— WORK REQUIRED —
Reproduce verbatim the lines up to and including the one with "20).build('dial', M['steel'], t)", starting from the first.

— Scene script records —
>>>>

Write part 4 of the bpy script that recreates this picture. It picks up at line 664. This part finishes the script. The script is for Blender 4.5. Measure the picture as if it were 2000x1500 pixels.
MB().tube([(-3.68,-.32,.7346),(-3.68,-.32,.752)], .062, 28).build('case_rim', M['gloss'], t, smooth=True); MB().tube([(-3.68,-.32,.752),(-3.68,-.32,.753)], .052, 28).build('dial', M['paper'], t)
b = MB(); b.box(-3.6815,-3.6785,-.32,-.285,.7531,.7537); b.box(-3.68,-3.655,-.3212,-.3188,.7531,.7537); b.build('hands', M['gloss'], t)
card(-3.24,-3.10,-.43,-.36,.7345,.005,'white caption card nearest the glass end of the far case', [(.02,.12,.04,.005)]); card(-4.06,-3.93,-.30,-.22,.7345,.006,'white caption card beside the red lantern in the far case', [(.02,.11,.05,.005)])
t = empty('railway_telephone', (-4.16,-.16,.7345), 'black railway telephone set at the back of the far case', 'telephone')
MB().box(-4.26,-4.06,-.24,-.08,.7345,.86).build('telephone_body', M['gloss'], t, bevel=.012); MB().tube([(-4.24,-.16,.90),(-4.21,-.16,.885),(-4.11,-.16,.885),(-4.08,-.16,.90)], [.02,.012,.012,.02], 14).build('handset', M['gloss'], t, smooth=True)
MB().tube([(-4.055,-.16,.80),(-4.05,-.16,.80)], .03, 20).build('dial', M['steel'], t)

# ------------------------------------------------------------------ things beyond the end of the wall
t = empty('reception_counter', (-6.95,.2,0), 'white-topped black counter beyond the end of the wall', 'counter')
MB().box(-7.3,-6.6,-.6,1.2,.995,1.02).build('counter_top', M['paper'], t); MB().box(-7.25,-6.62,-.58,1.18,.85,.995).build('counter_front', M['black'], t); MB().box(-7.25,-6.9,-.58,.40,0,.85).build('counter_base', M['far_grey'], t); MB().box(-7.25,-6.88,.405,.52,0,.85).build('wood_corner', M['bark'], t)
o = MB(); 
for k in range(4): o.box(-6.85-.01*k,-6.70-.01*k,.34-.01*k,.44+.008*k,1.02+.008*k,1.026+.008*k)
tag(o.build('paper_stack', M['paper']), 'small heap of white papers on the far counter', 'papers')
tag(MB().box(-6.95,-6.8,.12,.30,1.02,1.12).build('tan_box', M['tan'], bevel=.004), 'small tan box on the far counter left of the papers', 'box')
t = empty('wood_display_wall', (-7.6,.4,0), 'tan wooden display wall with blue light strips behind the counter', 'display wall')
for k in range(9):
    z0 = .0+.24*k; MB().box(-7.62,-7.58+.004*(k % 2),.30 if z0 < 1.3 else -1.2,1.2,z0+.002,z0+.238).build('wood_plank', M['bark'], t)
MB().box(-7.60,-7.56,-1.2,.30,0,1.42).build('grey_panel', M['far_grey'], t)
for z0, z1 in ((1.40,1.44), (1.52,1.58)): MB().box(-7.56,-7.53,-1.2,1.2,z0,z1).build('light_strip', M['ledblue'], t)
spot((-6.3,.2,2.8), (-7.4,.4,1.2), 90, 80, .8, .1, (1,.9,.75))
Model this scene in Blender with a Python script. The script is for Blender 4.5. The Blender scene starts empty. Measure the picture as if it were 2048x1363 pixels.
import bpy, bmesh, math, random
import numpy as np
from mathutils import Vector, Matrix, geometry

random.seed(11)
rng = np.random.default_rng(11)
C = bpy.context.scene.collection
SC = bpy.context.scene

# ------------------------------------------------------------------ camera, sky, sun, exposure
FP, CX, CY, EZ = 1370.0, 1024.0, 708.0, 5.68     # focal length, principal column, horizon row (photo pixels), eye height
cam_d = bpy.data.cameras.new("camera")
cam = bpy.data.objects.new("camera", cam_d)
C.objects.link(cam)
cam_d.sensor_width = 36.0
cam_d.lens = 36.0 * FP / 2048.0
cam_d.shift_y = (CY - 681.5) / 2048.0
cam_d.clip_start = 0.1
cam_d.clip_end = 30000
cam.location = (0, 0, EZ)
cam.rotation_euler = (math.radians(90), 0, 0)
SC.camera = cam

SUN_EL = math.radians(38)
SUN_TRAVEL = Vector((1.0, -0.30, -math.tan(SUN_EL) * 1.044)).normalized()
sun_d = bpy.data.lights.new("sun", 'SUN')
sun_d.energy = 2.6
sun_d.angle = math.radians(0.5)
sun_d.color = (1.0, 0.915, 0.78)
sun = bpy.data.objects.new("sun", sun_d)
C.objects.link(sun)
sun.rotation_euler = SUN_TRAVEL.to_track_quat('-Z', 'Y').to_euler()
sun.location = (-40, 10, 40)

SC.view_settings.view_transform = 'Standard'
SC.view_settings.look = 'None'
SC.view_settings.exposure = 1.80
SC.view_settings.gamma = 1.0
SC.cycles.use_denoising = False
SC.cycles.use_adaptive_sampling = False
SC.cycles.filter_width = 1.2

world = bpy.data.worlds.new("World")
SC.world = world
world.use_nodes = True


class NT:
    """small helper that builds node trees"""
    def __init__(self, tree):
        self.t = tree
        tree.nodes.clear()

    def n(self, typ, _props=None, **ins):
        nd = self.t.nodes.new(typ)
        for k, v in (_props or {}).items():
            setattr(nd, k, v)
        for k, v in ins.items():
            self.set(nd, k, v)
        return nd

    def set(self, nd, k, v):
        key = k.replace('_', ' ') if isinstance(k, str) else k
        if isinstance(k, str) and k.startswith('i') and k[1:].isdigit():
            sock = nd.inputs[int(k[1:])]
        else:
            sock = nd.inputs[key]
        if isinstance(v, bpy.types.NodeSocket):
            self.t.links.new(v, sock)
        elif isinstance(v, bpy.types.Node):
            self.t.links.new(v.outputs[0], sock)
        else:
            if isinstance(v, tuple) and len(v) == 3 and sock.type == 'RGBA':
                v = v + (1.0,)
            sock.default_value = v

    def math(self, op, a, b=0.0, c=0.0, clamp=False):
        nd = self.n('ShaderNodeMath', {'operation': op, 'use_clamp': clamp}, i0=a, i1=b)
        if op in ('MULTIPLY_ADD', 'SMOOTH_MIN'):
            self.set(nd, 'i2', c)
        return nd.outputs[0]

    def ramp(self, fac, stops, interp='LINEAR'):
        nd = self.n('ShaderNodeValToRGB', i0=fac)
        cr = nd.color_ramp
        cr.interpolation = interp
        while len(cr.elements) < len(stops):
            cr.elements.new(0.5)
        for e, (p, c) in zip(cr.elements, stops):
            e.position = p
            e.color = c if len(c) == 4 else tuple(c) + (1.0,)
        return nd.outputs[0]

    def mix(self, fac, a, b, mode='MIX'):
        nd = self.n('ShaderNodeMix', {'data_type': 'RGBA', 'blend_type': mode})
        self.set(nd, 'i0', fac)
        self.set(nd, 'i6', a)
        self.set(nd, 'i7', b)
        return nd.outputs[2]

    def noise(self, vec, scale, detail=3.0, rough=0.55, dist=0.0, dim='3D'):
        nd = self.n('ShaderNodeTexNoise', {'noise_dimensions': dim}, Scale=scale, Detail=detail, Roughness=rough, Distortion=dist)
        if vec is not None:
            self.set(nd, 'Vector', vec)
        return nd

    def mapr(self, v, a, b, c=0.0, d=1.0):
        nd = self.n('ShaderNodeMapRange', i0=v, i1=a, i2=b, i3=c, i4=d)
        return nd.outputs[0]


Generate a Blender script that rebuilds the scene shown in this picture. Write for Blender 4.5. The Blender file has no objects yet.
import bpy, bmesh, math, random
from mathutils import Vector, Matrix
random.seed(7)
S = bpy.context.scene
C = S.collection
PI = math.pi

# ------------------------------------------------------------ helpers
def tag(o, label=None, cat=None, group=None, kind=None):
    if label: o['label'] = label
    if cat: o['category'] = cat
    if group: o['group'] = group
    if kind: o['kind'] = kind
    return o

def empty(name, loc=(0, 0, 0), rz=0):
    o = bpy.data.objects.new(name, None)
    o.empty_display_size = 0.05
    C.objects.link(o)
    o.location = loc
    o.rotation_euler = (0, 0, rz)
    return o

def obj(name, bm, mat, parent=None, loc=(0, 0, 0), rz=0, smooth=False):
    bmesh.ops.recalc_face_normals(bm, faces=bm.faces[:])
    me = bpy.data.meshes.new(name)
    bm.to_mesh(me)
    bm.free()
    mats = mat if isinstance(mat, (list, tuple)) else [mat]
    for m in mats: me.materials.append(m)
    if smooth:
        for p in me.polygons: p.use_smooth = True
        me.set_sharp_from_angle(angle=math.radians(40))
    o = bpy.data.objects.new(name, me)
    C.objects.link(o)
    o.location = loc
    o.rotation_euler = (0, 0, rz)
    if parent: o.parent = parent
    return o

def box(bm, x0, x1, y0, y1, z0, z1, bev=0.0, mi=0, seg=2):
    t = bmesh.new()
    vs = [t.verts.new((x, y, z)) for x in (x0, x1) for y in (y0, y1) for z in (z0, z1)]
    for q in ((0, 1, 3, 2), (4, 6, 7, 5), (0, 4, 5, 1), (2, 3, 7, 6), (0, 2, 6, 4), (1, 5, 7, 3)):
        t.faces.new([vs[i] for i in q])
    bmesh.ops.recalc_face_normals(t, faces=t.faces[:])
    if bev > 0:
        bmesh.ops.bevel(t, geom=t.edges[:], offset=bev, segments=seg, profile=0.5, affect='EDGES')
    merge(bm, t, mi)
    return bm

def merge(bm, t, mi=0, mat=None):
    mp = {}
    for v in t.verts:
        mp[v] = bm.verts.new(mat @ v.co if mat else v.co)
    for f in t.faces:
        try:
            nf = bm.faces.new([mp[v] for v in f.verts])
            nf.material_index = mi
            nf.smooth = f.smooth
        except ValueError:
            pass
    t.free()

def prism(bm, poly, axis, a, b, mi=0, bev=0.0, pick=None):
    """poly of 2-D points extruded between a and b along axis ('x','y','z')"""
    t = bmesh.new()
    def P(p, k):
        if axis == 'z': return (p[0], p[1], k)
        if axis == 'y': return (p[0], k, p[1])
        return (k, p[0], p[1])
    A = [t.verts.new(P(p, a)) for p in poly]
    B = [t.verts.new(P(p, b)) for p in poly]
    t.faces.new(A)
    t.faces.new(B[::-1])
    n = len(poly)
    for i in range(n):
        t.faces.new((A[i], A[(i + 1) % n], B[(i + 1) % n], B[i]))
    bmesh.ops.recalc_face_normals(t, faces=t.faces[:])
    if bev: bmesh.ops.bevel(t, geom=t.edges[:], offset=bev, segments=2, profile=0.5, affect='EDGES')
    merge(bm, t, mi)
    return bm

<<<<

— EXERCISE RESPONSE —
Write part 4 of the bpy script that recreates this picture. It picks up at line 664. This part finishes the script. The script is for Blender 4.5. Measure the picture as if it were 2000x1500 pixels.
MB().tube([(-3.68,-.32,.7346),(-3.68,-.32,.752)], .062, 28).build('case_rim', M['gloss'], t, smooth=True); MB().tube([(-3.68,-.32,.752),(-3.68,-.32,.753)], .052, 28).build('dial', M['paper'], t)
b = MB(); b.box(-3.6815,-3.6785,-.32,-.285,.7531,.7537); b.box(-3.68,-3.655,-.3212,-.3188,.7531,.7537); b.build('hands', M['gloss'], t)
card(-3.24,-3.10,-.43,-.36,.7345,.005,'white caption card nearest the glass end of the far case', [(.02,.12,.04,.005)]); card(-4.06,-3.93,-.30,-.22,.7345,.006,'white caption card beside the red lantern in the far case', [(.02,.11,.05,.005)])
t = empty('railway_telephone', (-4.16,-.16,.7345), 'black railway telephone set at the back of the far case', 'telephone')
MB().box(-4.26,-4.06,-.24,-.08,.7345,.86).build('telephone_body', M['gloss'], t, bevel=.012); MB().tube([(-4.24,-.16,.90),(-4.21,-.16,.885),(-4.11,-.16,.885),(-4.08,-.16,.90)], [.02,.012,.012,.02], 14).build('handset', M['gloss'], t, smooth=True)
MB().tube([(-4.055,-.16,.80),(-4.05,-.16,.80)], .03, 20).build('dial', M['steel'], t)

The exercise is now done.